Impatience and Arrogance are Poor Leadership Traits
Vision notwithstanding, he was a terrible leader in his first stint at Apple Computer, by all accounts. He was impatient, high-handed, and “always right”, which unsurprisingly alienated all these people he hired to “tell him what to do.” He forced the Lisa computer onto the market against advice, for instance, and it bombed. That lack of leadership skill led to his ouster.
He wasn’t an old dog when he got fired, though, and he went on to learn some new leadership tricks, softening the hard edges, and teaching himself to pick his subordinates more wisely and trust them more. He made a better fist of leadership at Pixar and NeXT computers, which success led him back for a second star turn at Apple.
He never stopped being stubborn, and impatient, and I suspect he still thought he was right most of the time, but as he aged he led better, giving people space to prove him wrong, or improve on what he sought.

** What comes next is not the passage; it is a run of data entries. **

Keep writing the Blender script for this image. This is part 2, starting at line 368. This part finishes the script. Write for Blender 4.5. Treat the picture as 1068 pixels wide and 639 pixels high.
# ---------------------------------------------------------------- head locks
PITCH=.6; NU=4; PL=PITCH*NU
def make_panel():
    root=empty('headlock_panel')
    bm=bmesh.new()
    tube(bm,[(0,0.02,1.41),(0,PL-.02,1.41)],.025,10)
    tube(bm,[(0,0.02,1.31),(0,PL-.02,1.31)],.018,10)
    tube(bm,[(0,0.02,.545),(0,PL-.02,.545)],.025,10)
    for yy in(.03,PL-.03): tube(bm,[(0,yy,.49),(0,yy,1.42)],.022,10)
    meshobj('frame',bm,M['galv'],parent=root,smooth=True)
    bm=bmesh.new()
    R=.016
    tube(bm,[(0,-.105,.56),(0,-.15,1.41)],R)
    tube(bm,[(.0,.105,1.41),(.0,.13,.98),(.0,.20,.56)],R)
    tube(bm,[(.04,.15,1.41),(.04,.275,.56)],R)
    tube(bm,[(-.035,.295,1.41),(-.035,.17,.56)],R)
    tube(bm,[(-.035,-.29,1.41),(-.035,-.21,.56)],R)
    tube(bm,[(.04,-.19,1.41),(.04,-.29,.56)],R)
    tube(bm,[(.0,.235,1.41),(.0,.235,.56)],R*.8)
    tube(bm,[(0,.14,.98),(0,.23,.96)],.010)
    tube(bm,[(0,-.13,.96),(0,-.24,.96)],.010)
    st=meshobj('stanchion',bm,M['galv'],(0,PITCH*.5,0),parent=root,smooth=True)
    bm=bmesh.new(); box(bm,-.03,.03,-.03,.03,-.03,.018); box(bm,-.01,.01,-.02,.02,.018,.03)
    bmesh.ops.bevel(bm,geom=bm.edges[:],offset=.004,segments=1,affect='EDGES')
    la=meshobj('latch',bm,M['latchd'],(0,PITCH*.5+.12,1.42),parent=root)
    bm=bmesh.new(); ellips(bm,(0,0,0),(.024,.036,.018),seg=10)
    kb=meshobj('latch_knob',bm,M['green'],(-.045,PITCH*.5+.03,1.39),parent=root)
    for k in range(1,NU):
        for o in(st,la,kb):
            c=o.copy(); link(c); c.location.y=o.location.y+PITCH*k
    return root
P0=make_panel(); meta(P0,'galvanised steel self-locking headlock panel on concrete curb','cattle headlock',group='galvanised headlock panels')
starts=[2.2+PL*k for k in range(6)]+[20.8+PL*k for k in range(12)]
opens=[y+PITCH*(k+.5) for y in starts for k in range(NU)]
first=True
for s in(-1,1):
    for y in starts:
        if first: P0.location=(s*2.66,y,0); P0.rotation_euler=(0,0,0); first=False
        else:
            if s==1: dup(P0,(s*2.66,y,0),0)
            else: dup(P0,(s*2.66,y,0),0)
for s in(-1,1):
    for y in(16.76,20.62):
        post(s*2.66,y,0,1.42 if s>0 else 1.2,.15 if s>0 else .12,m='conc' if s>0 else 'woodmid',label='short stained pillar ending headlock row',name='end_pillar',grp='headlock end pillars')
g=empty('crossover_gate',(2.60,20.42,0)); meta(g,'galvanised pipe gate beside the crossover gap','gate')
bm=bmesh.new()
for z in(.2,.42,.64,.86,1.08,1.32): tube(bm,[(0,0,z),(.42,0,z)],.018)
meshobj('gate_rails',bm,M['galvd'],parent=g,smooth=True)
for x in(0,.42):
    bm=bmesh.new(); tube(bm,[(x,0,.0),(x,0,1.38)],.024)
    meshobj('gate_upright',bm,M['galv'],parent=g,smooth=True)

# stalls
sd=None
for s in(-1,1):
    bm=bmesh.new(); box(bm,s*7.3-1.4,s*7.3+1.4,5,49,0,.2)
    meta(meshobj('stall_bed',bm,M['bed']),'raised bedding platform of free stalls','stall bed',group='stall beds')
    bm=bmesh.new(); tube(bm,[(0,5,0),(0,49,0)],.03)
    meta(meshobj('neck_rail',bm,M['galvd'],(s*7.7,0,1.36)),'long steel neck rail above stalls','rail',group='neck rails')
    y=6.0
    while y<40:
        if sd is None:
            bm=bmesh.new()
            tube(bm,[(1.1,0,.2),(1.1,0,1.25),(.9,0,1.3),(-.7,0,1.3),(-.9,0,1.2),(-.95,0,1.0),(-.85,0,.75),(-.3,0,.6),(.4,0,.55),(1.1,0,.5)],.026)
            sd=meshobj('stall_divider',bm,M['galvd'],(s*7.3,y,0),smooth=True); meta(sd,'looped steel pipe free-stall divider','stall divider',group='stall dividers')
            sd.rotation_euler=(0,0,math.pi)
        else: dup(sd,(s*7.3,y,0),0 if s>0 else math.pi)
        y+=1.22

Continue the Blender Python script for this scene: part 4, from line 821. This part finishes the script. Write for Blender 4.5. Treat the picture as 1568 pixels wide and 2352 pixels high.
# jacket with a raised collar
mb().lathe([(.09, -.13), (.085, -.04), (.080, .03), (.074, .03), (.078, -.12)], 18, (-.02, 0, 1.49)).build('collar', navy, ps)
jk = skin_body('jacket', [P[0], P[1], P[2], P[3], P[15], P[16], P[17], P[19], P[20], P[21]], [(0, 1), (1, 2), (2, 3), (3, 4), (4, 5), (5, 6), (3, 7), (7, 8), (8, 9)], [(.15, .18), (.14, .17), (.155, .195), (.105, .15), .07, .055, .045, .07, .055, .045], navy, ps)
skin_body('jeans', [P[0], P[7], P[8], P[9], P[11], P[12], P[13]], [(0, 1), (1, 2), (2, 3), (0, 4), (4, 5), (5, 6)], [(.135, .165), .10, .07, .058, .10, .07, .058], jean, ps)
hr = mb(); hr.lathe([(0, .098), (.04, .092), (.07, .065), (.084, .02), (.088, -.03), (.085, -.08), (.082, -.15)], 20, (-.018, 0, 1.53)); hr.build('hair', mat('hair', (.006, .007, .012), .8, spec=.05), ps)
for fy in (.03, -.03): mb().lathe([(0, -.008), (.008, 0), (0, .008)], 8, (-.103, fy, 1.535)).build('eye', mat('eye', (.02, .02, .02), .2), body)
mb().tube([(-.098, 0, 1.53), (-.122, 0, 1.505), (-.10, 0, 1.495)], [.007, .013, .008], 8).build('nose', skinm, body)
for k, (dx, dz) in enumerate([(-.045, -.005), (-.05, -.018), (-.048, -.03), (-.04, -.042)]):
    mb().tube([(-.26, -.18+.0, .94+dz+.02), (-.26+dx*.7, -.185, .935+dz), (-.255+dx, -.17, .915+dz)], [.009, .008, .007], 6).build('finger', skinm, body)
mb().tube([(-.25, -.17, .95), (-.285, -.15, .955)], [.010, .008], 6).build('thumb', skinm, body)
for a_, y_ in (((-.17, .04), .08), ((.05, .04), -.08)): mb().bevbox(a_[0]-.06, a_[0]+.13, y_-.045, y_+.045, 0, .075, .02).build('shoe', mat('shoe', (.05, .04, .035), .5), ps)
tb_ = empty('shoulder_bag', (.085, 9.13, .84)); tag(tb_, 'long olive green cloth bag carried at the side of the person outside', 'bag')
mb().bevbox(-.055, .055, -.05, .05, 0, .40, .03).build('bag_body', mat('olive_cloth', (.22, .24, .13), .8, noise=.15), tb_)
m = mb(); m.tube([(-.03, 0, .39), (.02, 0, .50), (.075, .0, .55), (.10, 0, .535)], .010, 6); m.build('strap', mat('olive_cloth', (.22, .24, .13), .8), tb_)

His professional life will be studied for years to come, because he truly was that rare “visionary” who earned the chance to have “leader” added to it. That maturation should be a central thread of his tale, and it reinforces the message we strive to deliver in all our work: Everyone within your own organization can learn how to lead if given the chance, the encouragement and the tools. Giving employees that chance is what we do, of course , all day, every day with our clients.